* START Supplied data *

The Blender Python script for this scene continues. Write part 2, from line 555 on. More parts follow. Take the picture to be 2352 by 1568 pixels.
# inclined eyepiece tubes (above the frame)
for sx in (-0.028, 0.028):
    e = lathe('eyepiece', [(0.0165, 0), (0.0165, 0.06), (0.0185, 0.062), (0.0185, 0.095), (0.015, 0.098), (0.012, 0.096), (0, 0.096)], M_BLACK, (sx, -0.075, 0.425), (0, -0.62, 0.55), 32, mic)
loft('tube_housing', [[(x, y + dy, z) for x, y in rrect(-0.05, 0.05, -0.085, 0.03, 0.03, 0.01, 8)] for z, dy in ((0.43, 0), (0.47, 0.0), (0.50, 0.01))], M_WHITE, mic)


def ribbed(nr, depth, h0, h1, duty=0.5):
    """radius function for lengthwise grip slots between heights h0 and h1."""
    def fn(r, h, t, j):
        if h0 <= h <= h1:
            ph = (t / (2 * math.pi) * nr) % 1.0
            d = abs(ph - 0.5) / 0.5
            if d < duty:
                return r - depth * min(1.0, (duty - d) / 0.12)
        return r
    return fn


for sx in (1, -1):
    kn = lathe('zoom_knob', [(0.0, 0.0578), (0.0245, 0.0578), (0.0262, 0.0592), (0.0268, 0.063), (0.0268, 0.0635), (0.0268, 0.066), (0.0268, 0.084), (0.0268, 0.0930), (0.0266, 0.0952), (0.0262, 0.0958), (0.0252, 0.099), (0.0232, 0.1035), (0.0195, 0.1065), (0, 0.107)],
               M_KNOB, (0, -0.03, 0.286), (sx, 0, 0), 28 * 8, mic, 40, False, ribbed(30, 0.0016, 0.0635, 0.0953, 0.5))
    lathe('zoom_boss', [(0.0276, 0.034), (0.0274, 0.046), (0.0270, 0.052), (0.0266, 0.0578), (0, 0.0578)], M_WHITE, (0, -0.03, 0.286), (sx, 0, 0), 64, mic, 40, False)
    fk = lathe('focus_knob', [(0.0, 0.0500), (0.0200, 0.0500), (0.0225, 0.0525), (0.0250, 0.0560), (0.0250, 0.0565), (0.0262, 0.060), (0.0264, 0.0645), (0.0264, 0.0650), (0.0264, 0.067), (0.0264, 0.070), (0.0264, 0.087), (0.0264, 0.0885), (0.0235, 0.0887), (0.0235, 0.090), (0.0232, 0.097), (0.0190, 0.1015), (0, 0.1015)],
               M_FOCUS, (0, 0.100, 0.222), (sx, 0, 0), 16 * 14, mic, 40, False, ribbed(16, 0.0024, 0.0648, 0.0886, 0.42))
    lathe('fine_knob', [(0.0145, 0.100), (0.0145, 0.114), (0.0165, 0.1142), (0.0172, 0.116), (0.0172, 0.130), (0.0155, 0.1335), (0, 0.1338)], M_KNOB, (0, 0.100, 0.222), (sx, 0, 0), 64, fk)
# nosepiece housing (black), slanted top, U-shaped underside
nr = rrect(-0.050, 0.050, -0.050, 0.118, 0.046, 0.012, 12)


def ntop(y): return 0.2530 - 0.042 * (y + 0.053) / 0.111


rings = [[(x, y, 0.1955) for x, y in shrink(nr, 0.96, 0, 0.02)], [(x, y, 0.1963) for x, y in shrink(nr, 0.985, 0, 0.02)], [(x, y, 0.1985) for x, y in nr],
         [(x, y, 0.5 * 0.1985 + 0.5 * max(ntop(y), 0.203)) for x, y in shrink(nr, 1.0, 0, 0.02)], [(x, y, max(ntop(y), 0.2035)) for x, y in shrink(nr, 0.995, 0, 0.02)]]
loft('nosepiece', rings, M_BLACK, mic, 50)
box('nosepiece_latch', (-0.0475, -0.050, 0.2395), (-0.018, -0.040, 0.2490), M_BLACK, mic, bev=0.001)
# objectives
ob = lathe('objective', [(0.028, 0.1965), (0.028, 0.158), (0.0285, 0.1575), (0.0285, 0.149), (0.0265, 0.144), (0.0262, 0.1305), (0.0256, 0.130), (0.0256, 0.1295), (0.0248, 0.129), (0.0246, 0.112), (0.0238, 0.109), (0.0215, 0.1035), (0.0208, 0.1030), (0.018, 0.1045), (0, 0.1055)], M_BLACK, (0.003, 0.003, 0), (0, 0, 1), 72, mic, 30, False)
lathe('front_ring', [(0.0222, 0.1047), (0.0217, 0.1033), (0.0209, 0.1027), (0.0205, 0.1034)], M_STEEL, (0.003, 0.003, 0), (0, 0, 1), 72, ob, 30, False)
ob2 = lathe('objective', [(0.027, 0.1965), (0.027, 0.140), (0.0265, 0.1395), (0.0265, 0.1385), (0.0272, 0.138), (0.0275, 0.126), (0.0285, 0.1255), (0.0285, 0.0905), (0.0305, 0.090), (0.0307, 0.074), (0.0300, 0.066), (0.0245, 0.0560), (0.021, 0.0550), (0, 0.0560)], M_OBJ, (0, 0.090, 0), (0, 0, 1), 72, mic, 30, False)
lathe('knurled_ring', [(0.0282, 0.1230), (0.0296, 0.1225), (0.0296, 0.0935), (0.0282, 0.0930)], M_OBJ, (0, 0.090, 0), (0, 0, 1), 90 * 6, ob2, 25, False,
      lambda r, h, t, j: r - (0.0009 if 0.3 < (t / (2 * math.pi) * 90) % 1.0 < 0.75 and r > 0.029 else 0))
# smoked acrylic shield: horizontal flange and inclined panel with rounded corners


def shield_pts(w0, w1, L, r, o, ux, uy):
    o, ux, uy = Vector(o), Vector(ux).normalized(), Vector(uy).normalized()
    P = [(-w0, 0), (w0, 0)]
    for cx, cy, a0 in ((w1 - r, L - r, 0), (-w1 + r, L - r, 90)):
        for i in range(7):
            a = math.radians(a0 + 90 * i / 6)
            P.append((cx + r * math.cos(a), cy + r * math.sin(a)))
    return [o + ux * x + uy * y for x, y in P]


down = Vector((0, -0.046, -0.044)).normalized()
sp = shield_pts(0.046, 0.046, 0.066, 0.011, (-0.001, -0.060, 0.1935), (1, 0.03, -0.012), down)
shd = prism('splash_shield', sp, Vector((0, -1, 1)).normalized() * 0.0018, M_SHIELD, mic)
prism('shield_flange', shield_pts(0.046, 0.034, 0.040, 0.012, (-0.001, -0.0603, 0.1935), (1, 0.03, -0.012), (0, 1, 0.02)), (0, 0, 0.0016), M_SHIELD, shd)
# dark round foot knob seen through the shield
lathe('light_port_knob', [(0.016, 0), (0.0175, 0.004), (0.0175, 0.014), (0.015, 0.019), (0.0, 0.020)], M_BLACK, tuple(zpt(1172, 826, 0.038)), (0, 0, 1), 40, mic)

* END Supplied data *

Written request – Quote every line of the data, word for word.

Answer in full –
The Blender Python script for this scene continues. Write part 2, from line 555 on. More parts follow. Take the picture to be 2352 by 1568 pixels.
# inclined eyepiece tubes (above the frame)
for sx in (-0.028, 0.028):
    e = lathe('eyepiece', [(0.0165, 0), (0.0165, 0.06), (0.0185, 0.062), (0.0185, 0.095), (0.015, 0.098), (0.012, 0.096), (0, 0.096)], M_BLACK, (sx, -0.075, 0.425), (0, -0.62, 0.55), 32, mic)
loft('tube_housing', [[(x, y + dy, z) for x, y in rrect(-0.05, 0.05, -0.085, 0.03, 0.03, 0.01, 8)] for z, dy in ((0.43, 0), (0.47, 0.0), (0.50, 0.01))], M_WHITE, mic)


def ribbed(nr, depth, h0, h1, duty=0.5):
    """radius function for lengthwise grip slots between heights h0 and h1."""
    def fn(r, h, t, j):
        if h0 <= h <= h1:
            ph = (t / (2 * math.pi) * nr) % 1.0
            d = abs(ph - 0.5) / 0.5
            if d < duty:
                return r - depth * min(1.0, (duty - d) / 0.12)
        return r
    return fn


for sx in (1, -1):
    kn = lathe('zoom_knob', [(0.0, 0.0578), (0.0245, 0.0578), (0.0262, 0.0592), (0.0268, 0.063), (0.0268, 0.0635), (0.0268, 0.066), (0.0268, 0.084), (0.0268, 0.0930), (0.0266, 0.0952), (0.0262, 0.0958), (0.0252, 0.099), (0.0232, 0.1035), (0.0195, 0.1065), (0, 0.107)],
               M_KNOB, (0, -0.03, 0.286), (sx, 0, 0), 28 * 8, mic, 40, False, ribbed(30, 0.0016, 0.0635, 0.0953, 0.5))
    lathe('zoom_boss', [(0.0276, 0.034), (0.0274, 0.046), (0.0270, 0.052), (0.0266, 0.0578), (0, 0.0578)], M_WHITE, (0, -0.03, 0.286), (sx, 0, 0), 64, mic, 40, False)
    fk = lathe('focus_knob', [(0.0, 0.0500), (0.0200, 0.0500), (0.0225, 0.0525), (0.0250, 0.0560), (0.0250, 0.0565), (0.0262, 0.060), (0.0264, 0.0645), (0.0264, 0.0650), (0.0264, 0.067), (0.0264, 0.070), (0.0264, 0.087), (0.0264, 0.0885), (0.0235, 0.0887), (0.0235, 0.090), (0.0232, 0.097), (0.0190, 0.1015), (0, 0.1015)],
               M_FOCUS, (0, 0.100, 0.222), (sx, 0, 0), 16 * 14, mic, 40, False, ribbed(16, 0.0024, 0.0648, 0.0886, 0.42))
    lathe('fine_knob', [(0.0145, 0.100), (0.0145, 0.114), (0.0165, 0.1142), (0.0172, 0.116), (0.0172, 0.130), (0.0155, 0.1335), (0, 0.1338)], M_KNOB, (0, 0.100, 0.222), (sx, 0, 0), 64, fk)
# nosepiece housing (black), slanted top, U-shaped underside
nr = rrect(-0.050, 0.050, -0.050, 0.118, 0.046, 0.012, 12)


def ntop(y): return 0.2530 - 0.042 * (y + 0.053) / 0.111


rings = [[(x, y, 0.1955) for x, y in shrink(nr, 0.96, 0, 0.02)], [(x, y, 0.1963) for x, y in shrink(nr, 0.985, 0, 0.02)], [(x, y, 0.1985) for x, y in nr],
         [(x, y, 0.5 * 0.1985 + 0.5 * max(ntop(y), 0.203)) for x, y in shrink(nr, 1.0, 0, 0.02)], [(x, y, max(ntop(y), 0.2035)) for x, y in shrink(nr, 0.995, 0, 0.02)]]
loft('nosepiece', rings, M_BLACK, mic, 50)
box('nosepiece_latch', (-0.0475, -0.050, 0.2395), (-0.018, -0.040, 0.2490), M_BLACK, mic, bev=0.001)
# objectives
ob = lathe('objective', [(0.028, 0.1965), (0.028, 0.158), (0.0285, 0.1575), (0.0285, 0.149), (0.0265, 0.144), (0.0262, 0.1305), (0.0256, 0.130), (0.0256, 0.1295), (0.0248, 0.129), (0.0246, 0.112), (0.0238, 0.109), (0.0215, 0.1035), (0.0208, 0.1030), (0.018, 0.1045), (0, 0.1055)], M_BLACK, (0.003, 0.003, 0), (0, 0, 1), 72, mic, 30, False)
lathe('front_ring', [(0.0222, 0.1047), (0.0217, 0.1033), (0.0209, 0.1027), (0.0205, 0.1034)], M_STEEL, (0.003, 0.003, 0), (0, 0, 1), 72, ob, 30, False)
ob2 = lathe('objective', [(0.027, 0.1965), (0.027, 0.140), (0.0265, 0.1395), (0.0265, 0.1385), (0.0272, 0.138), (0.0275, 0.126), (0.0285, 0.1255), (0.0285, 0.0905), (0.0305, 0.090), (0.0307, 0.074), (0.0300, 0.066), (0.0245, 0.0560), (0.021, 0.0550), (0, 0.0560)], M_OBJ, (0, 0.090, 0), (0, 0, 1), 72, mic, 30, False)
lathe('knurled_ring', [(0.0282, 0.1230), (0.0296, 0.1225), (0.0296, 0.0935), (0.0282, 0.0930)], M_OBJ, (0, 0.090, 0), (0, 0, 1), 90 * 6, ob2, 25, False,
      lambda r, h, t, j: r - (0.0009 if 0.3 < (t / (2 * math.pi) * 90) % 1.0 < 0.75 and r > 0.029 else 0))
# smoked acrylic shield: horizontal flange and inclined panel with rounded corners


def shield_pts(w0, w1, L, r, o, ux, uy):
    o, ux, uy = Vector(o), Vector(ux).normalized(), Vector(uy).normalized()
    P = [(-w0, 0), (w0, 0)]
    for cx, cy, a0 in ((w1 - r, L - r, 0), (-w1 + r, L - r, 90)):
        for i in range(7):
            a = math.radians(a0 + 90 * i / 6)
            P.append((cx + r * math.cos(a), cy + r * math.sin(a)))
    return [o + ux * x + uy * y for x, y in P]


down = Vector((0, -0.046, -0.044)).normalized()
sp = shield_pts(0.046, 0.046, 0.066, 0.011, (-0.001, -0.060, 0.1935), (1, 0.03, -0.012), down)
shd = prism('splash_shield', sp, Vector((0, -1, 1)).normalized() * 0.0018, M_SHIELD, mic)
prism('shield_flange', shield_pts(0.046, 0.034, 0.040, 0.012, (-0.001, -0.0603, 0.1935), (1, 0.03, -0.012), (0, 1, 0.02)), (0, 0, 0.0016), M_SHIELD, shd)
# dark round foot knob seen through the shield
lathe('light_port_knob', [(0.016, 0), (0.0175, 0.004), (0.0175, 0.014), (0.015, 0.019), (0.0, 0.020)], M_BLACK, tuple(zpt(1172, 826, 0.038)), (0, 0, 1), 40, mic)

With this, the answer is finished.